* WHAT THIS TASK INVOLVES *
Retype the data exactly, from its first line to the line containing "COL = SC.collection", including both, and skip any picture.

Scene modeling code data

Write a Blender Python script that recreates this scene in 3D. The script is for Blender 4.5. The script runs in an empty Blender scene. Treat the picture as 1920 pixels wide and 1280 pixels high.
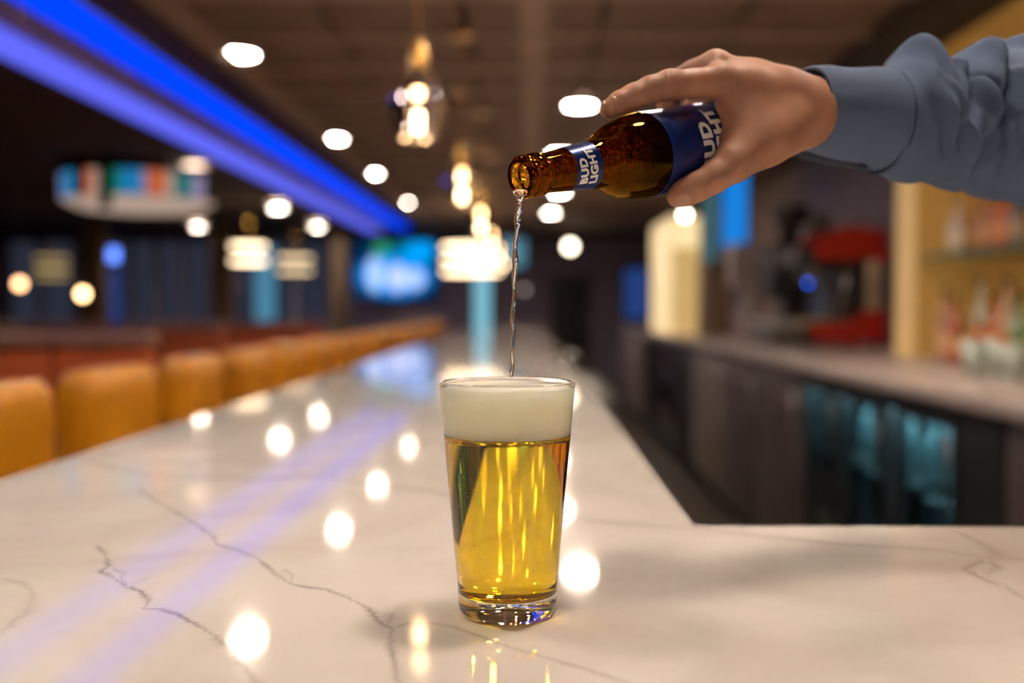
import bpy, bmesh, math, random
import numpy as np
from mathutils import Vector, Matrix

random.seed(7)
rng = np.random.default_rng(5)
SC = bpy.context.scene
COL = SC.collection

# ------------------------------------------------------------------ camera
F = 1867.0                      # 35 mm lens on a 36 mm sensor, pixels of a 1920 frame
CT = 1.09                       # height of the bar top
CAM = Vector((0, 0, CT + 0.198))
PITCH = math.atan(62 / F)
YAW = math.atan(32 / F)
FW = Vector((-math.sin(YAW) * math.cos(PITCH), math.cos(YAW) * math.cos(PITCH), -math.sin(PITCH)))
RT = Vector((math.cos(YAW), math.sin(YAW), 0))
UP = RT.cross(FW)
cd = bpy.data.cameras.new('camera')
cam = bpy.data.objects.new('camera', cd)
COL.objects.link(cam)
cam.matrix_world = Matrix(((RT.x, UP.x, -FW.x, CAM.x), (RT.y, UP.y, -FW.y, CAM.y), (RT.z, UP.z, -FW.z, CAM.z), (0, 0, 0, 1)))
cd.lens = 35
cd.sensor_width = 36
cd.clip_start = 0.02
cd.dof.use_dof = True
cd.dof.focus_distance = 0.66
cd.dof.aperture_fstop = 2.5
SC.camera = cam

# ------------------------------------------------------------------ world, lamps, exposure
W = bpy.data.worlds.new('night')
SC.world = W
W.use_nodes = True
W.node_tree.nodes['Background'].inputs[0].default_value = (0.040, 0.043, 0.066, 1)
W.node_tree.nodes['Background'].inputs[1].default_value = 1.0
SC.view_settings.view_transform = 'Standard'
SC.view_settings.look = 'None'
SC.view_settings.gamma = 1
SC.view_settings.use_curve_mapping = False
SC.view_settings.exposure = 0.0
cy = SC.cycles
cy.use_denoising = True
cy.max_bounces = 14
cy.transmission_bounces = 14
cy.glossy_bounces = 5
cy.diffuse_bounces = 3
cy.transparent_max_bounces = 8
cy.sample_clamp_indirect = 80
cy.blur_glossy = 0.2
cy.caustics_refractive = True
cy.caustics_reflective = False
cy.use_light_tree = True

LAMP_P = 6.6                    # watts of one recessed ceiling lamp
LAMP_C = (1.0, 0.765, 0.54)
CEIL = CAM.z + 1.25
HC = 1.25

def area_lamp(x, y, z, power, col, size, rot=None, shape='DISK', size_y=None, spread=180):
    l = bpy.data.lights.new('lamp_light', 'AREA')
    l.shape = shape
    l.size = size
    if size_y: l.size_y = size_y
    l.energy = power
    l.color = col
    l.spread = math.radians(spread)
    o = bpy.data.objects.new('lamp_light', l)
    COL.objects.link(o)
    o.location = (x, y, z)
    if rot: o.rotation_euler = rot
    return o

# ------------------------------------------------------------------ pixel to world
def P(px, py, d):
    return CAM + d * (FW + (px - 960) / F * RT + (640 - py) / F * UP)
def ray(px, py):
    return FW + (px - 960) / F * RT + (640 - py) / F * UP
def onz(px, py, z):
    r = ray(px, py); return CAM + r * ((z - CAM.z) / r.z)
def onY(px, py, y):
    r = ray(px, py); return CAM + r * (y / r.y)
def XY(px, y):                  # x of a pixel column at distance y
    return onY(px, 578, y).x
def ZY(py, y):
    return onY(960, py, y).z

# ------------------------------------------------------------------ materials
MATS = {}
def newmat(name):
    m = bpy.data.materials.new(name); m.use_nodes = True
    nt = m.node_tree
    for n in list(nt.nodes): nt.nodes.remove(n)
    out = nt.nodes.new('ShaderNodeOutputMaterial')
    return m, nt, out
def L(nt, a, b): nt.links.new(a, b)

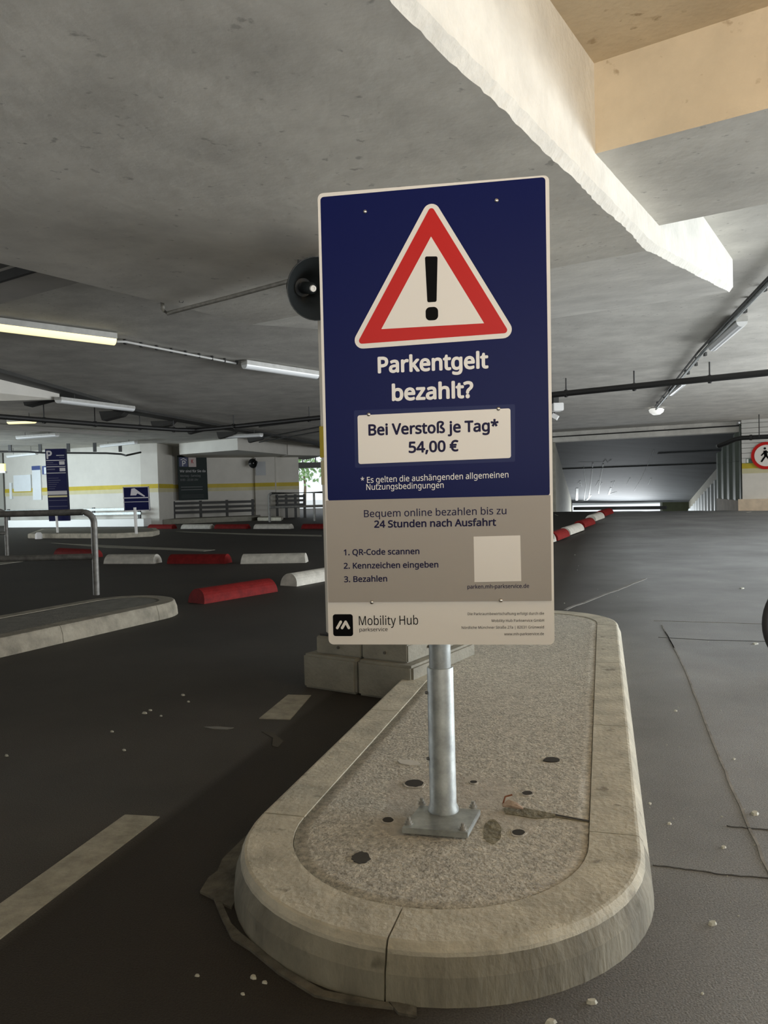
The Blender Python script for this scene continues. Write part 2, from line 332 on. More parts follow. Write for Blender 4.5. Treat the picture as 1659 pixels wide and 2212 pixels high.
# ---- right wall beside the ramp
R0 = Vector((10.27, 22.0)); tn = Vector((.839, -.545)).normalized(); tb = Vector((.545, .839)).normalized(); R1 = R0+tn*9
wr = struct(MB().prism([R0, R1, R1+tb*.3, R0+tb*.3], 0, 2.76).make('wall_right', M('warm_wall_paint', (.74, .70, .62), .8, var=.06)))
def onR(t0, t1, e, z0, z1): a = R0+tn*t0; b = R0+tn*t1; return MB().prism([a-tb*e, b-tb*e, b+tb*.01, a+tb*.01], z0, z1)
onR(0, 9, .012, 1.37, 1.52).make('painted_stripe', YEL, wr); onR(0, 9, .012, 1.23, 1.37).make('painted_stripe', YEL2, wr)
onR(-.1, 9, .09, .1, .50).make('wall_plinth', M('warm_plinth', (.72, .58, .42), .8, var=.15, scale=5), wr)
SIDING = M('siding_boards', (.62, .61, .57), .7, var=.06)
onR(0, 9, .012, 1.52, 2.76).make('plank_backing', M('board_gap', (.25, .24, .22), .9), wr)
z = 1.53
while z < 2.70:
    onR(.0, 9, .04, z, min(z+.127, 2.75)).make('plank', SIDING, wr); z += .142
# ---- corrugated sheet at the ramp mouth and along the ramp's right side
def corrugated(name, p0, p1, z0, z1, pitch, amp, m, parent=None, nrm=None):
    p0, p1 = Vector(p0), Vector(p1); L = (p1-p0).length; t = (p1-p0).normalized(); n = Vector(nrm) if nrm else Vector((-t.y, t.x))
    k = int(L/pitch*4); vv = []
    prof = [0, 0, 1, 1]
    for i in range(k+1):
        s = L*i/k; off = amp*prof[i % 4]; p = p0+t*s+n*off
        za = z0(s/L) if callable(z0) else z0; zb = z1(s/L) if callable(z1) else z1
        vv += [(p.x, p.y, za), (p.x, p.y, zb)]
    ff = [(2*i, 2*i+2, 2*i+3, 2*i+1) for i in range(k)]
    o = obj(name, vv, ff, m, parent); md = o.modifiers.new('s', 'SOLIDIFY'); md.thickness = .01; return o
cs = thing('corrugated_cladding', 'tall grey-green corrugated sheet cladding on the corner beside the dark ramp', 'cladding', (10.3, 22.1, .17))
corrugated('upper_sheet', (10.26, 22.06), (11.25, 25.9), 1.60, 2.66, .95, .06, CORR, cs, nrm=(-.96, .25))
corrugated('lower_sheet', (10.26, 22.06), (11.25, 25.9), .46, 1.595, .95, .06, CORR, cs, nrm=(-.96, .25))
MB().prism([(10.22, 22.0), (11.21, 25.9), (11.5, 25.9), (10.5, 22.0)], .05, .46).make('base', M('brown_plinth', (.30, .24, .17), .8, var=.2), cs)
MB().tube([(10.2, 21.98, 2.68), (11.1, 25.8, 2.62)], .03, 8).make('edge_trim', M('bright_trim', (.7, .72, .72), .3, metal=.3), cs)
MB().prism([(10.30, 22.0), (11.35, 25.9), (11.6, 25.9), (10.6, 22.0)], 0, 2.70).make('core_wall', PLINTH, cs)
# ---- the ramp: descending slab overhead, side walls, light at its end
def rp(L, s, z): p = Vector((5.6, 25.3, 0)).lerp(Vector((11.6, 21.8, 0)), s)+AV*L; return Vector((p.x, p.y, z))
def zl(L): return 2.42-.147*L
b = MB(); vv = []
for L in (0, 16): vv += [rp(L, 0, zl(L)), rp(L, 1, zl(L)), rp(L, 1, zl(L)+.3), rp(L, 0, zl(L)+.3)]
b.add(vv, [(0, 1, 5, 4), (1, 2, 6, 5), (2, 3, 7, 6), (3, 0, 4, 7), (0, 3, 2, 1), (4, 5, 6, 7)])
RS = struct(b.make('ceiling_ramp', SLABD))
b = MB(); e = .35
b.add([rp(-.3, 0, 2.44), rp(-.3, 1, 2.44), rp(-.3, 1, 2.8), rp(-.3, 0, 2.8), rp(.1, 0, 2.42), rp(.1, 1, 2.42), rp(.1, 1, 2.8), rp(.1, 0, 2.8)],
      [(0, 1, 2, 3), (4, 5, 6, 7), (0, 1, 5, 4), (2, 3, 7, 6), (0, 3, 7, 4), (1, 2, 6, 5)])
struct(b.make('trim_9', CEIL))
MB().tube([rp(-.33, 0, 2.60), rp(-.33, 1, 2.62)], .02, 6).make('joint', BLACK, bpy.data.objects['trim_9'])
# formwork steps and scrape marks on the slab
def onslab(L, s, d=.0): return rp(L, s, zl(L)-d)
for L, s0, s1 in ((2.6, .50, .78), (5.0, 0, .95)):
    v0 = [onslab(L, s0, .0), onslab(L, s1, 0), onslab(L+.12, s1, 0), onslab(L+.12, s0, 0)]
    MB().add([*v0, *[x-Vector((0, 0, .03)) for x in v0]], [(0, 1, 2, 3), (4, 5, 6, 7), (0, 1, 5, 4), (1, 2, 6, 5), (2, 3, 7, 6), (3, 0, 4, 7)]) if False else None
    bb = MB(); bb.add([*v0, *[x-Vector((0, 0, .03)) for x in v0]], [(0, 1, 2, 3), (4, 5, 6, 7), (0, 1, 5, 4), (1, 2, 6, 5), (2, 3, 7, 6), (3, 0, 4, 7)]); bb.make('formwork_ridge', SLABD, RS)
def Sl(px, py):     # point of the slab soffit seen at a picture point
    r = ray(px, py); p0 = rp(0, 0, zl(0)); p1 = rp(0, 1, zl(0)); p2 = rp(16, 0, zl(16)); n = (p1-p0).cross(p2-p0).normalized()
    t = (p0-Vector((0, 0, 1))).dot(n)/r.dot(n); return Vector((0, 0, 1))+r*t
def scrape(pts, wpx):
    q = [Sl(x, y)-Vector((0, 0, .012)) for x, y in pts]; vv = []; 
    for i, p in enumerate(q):
        t = (q[min(i+1, len(q)-1)]-q[max(i-1, 0)]); t.z = 0; t.normalize(); w = wpx*p.y/F/2; n = Vector((-t.y, t.x, 0)); vv += [p+n*w, p-n*w, p+n*w-Vector((0, 0, .004)), p-n*w-Vector((0, 0, .004))]
    ff = []
    for i in range(len(q)-1):
        k = i*4; ff += [(k, k+1, k+5, k+4), (k+2, k+3, k+7, k+6), (k, k+2, k+6, k+4), (k+1, k+3, k+7, k+5)]
    obj('scrape_mark', vv, ff, SCRATCH, RS)
for pts, wd in ([[(1246, 1081), (1247, 1054)], 5], [[(1262, 1080), (1266, 1047), (1261, 1008)], 1], [[(1272, 1075), (1277, 1040), (1281, 1000)], 2], [[(1293, 1066), (1297, 1035), (1303, 1002)], 2.5],
                [[(1250, 1083), (1268, 1080), (1277, 1069)], 3], [[(1315, 1068), (1320, 1053)], 4], [[(1316, 1067), (1332, 1062)], 2], [[(1321, 1052), (1320, 1041), (1327, 1039), (1325, 1050)], 1.2],
                [[(1303, 999), (1308, 992), (1312, 999), (1320, 993)], 2], [[(1250, 999), (1300, 998)], 1], [[(1370, 1060), (1385, 1035), (1403, 995), (1412, 972)], 1], [[(1400, 1046), (1406, 1033)], 1.5],
                [[(1354, 1046), (1361, 1032)], 1], [[(1255, 1046), (1249, 1043), (1254, 1038), (1257, 1050)], 1.2], [[(1287, 1050), (1293, 1038), (1300, 1042), (1292, 1062)], 1]): scrape(pts, wd)
b = MB(); vv = []
for L in (4.4, 15.8): vv += [rp(L, .94, zl(L)+.02), rp(L, .97, zl(L)+.02), rp(L, .97, zl(L)-.50), rp(L, .94, zl(L)-.50)]
b.add(vv, [(0, 1, 5, 4), (1, 2, 6, 5), (2, 3, 7, 6), (3, 0, 4, 7), (0, 3, 2, 1), (4, 5, 6, 7)]); b.make('edge_beam', M('smooth_panel', (.42, .45, .46), .6), RS)
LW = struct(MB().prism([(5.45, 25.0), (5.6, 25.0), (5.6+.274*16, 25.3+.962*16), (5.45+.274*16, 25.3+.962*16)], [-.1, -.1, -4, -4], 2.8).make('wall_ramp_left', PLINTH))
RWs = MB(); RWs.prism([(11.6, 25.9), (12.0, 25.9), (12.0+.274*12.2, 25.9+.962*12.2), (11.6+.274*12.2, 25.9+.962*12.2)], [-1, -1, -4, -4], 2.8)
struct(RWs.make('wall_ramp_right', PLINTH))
rc = corrugated('corrugated_lining', (11.5, 26.0), (11.5+.274*12, 26.0+.962*12), lambda s: .05-3.2*s, lambda s: zl(4.3+12*s)-.50, .95, .08, M('lining_sheet', (.50, .55, .55), .5), nrm=(-.96, .27))
tag(rc, 'pale corrugated lining along the right side of the descending ramp', 'cladding')
hr = MB().tube([rp(4.4, .93, zl(4.4)-.50), rp(15.5, .93, zl(15.5)-.50)], .035, 8).make('ramp_trim_rail', M('bright_trim', (.7, .72, .72)))
tag(hr, 'thin bright rail sloping along the corrugated lining of the ramp', 'rail')
rb = MB().box(Vector((11.9, 38.9, -.18)), (4.6, .3, .16), (Vector((.86, -.5, 0)), Vector((.5, .86, 0)), Vector((0, 0, 1)))).make('height_bar', BLACK)
tag(rb, 'black height limit bar across the bright foot of the ramp', 'bar')
eb = MB().prism([(14.1, 38.9), (15.9, 38.3), (16.0, 38.9), (14.2, 39.5)], -4, .25).make('gate_housing', M('olive_panel', (.10, .11, .06), .7, var=.2)); tag(eb, 'olive green panel at the lower right end of the ramp', 'panel')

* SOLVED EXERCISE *
Write a Blender Python script that recreates this scene in 3D. The script is for Blender 4.5. The script runs in an empty Blender scene. Treat the picture as 1920 pixels wide and 1280 pixels high.
import bpy, bmesh, math, random
import numpy as np
from mathutils import Vector, Matrix

random.seed(7)
rng = np.random.default_rng(5)
SC = bpy.context.scene
COL = SC.collection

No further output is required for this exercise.